By Lewis Krauskopf
NEW YORK (Reuters) – As the U.S. stock market continues its climb, investors holding shares of the massive tech and growth companies leading the charge are debating whether to cash out or stay on for the ride.
A record $8.5 billion flowed into tech stocks in the latest week, data from BofA Global Research showed, as investors piled into a rally that has seen the tech-heavy Nasdaq 100 gain 33% in 2023. The benchmark S&P 500 has risen 11% this year and stands at a 10-month high.
Yet others see reasons for caution. Among them is the narrowness of the market’s rally: the five largest stocks in the S&P 500 have a combined weighting of 24.7% in the index, a record high dating back to 1972, Ned Davis Research said in a recent report.
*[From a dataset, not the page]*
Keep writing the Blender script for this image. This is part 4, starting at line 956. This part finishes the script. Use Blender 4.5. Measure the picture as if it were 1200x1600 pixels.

The heavy weightings could mean more significant fallout for broader markets should those names falter.
“We had this big run and the essential question is, do you believe it’s going to continue or do you believe things are going to return to the mean?” said Peter Tuz, president of Chase Investment Counsel.
Excitement over advances in artificial intelligence is a key factor fueling gains in megacap stocks. Big movers include shares of Nvidia, which are up 170% this year, while Apple and Microsoft, the top two U.S. companies by market value, have both climbed about 39%.
Jay Hatfield, CEO of hedge fund InfraCap, believes excitement over AI will keep boosting megacap stocks. He is overweight megacaps, including Nvidia, Microsoft and Google-parent Alphabet.
“We 100% believe in the AI boom,” Hatfield said. “I would be shocked if by the end of the year these stocks are not significantly higher.”
Megacap stocks led markets for much of the decade after the financial crisis and betting against them has been a perilous strategy in 2023. Investors’ allocation to cash is higher than it has been historically, data from BofA showed, which some market observers believe leaves plenty of fuel to push the rally further.
Strong momentum can also continue to propel stocks higher.
Michael Purves, CEO of Tallbacken Capital Advisors, wrote earlier this week that technical analysis showed the Nasdaq 100 is overbought, a condition that can make an asset more vulnerable to sharp declines. However, the index managed to rally another 10% over three months when it reached the same condition two years ago, according to Purves.
The recent surge in Nvidia showed how a stock can keep climbing even after posting hefty gains. Shares were already up 109% heading into its May 24 earnings report, but rose another 30% in the past week after the chipmaker’s surprisingly upbeat sales forecast.
Kevin Mahn, chief investment officer at Hennion & Walsh Asset Management, said shares of Nvidia, which now trade at 44 times forward earnings estimates, according to Refinitiv Datastream, have become “a little rich.”
“I still like the technology sector over the next two years, but I now have to be a lot more focused on valuation given the run up in a lot of these megacap stocks,” said Mahn, who says Microsoft shares remain attractive due in part to the company’s impressive cash flow and healthy dividend yield.
Others are growing wary, citing factors such as rising valuations and signs that the rest of the market is languishing while a small cluster of stocks soars.
The performance of just seven stocks, Apple, Microsoft, Alphabet, Amazon, Nvdia, Meta Platforms and Tesla, accounted for all of the S&P 500’s 2023 total return through May, according to S&P Dow Jones Indices.
At the same time, only 20.3% of S&P 500 stocks have outperformed the index on a rolling three-month basis, a record low dating back five decades, according to Ned Davis. Levels below 30% have preceded weaker performance for the broader market, with the S&P 500 rising 4.4% over the next year versus an average of 8.2% for all one year periods, the firm’s research showed.
David Kotok, chief investment officer at Cumberland Advisors, in recent days pared back holdings of the iShares semiconductor ETF following the latest spike in shares of Nvidia.
Kotok views narrowing breadth as an ominous sign for the broader stock market, saying that equities also look less favorable in certain asset valuation metrics.
In one commonly used valuation metric, the S&P 500 is trading at 18.5 times forward earnings estimates compared to its historic average of 15.6 times, according to Refinitiv Datastream.
“You can have (market) concentration and it can go on for a while,” he said. But, he said, “for me, the narrowing is a warning.”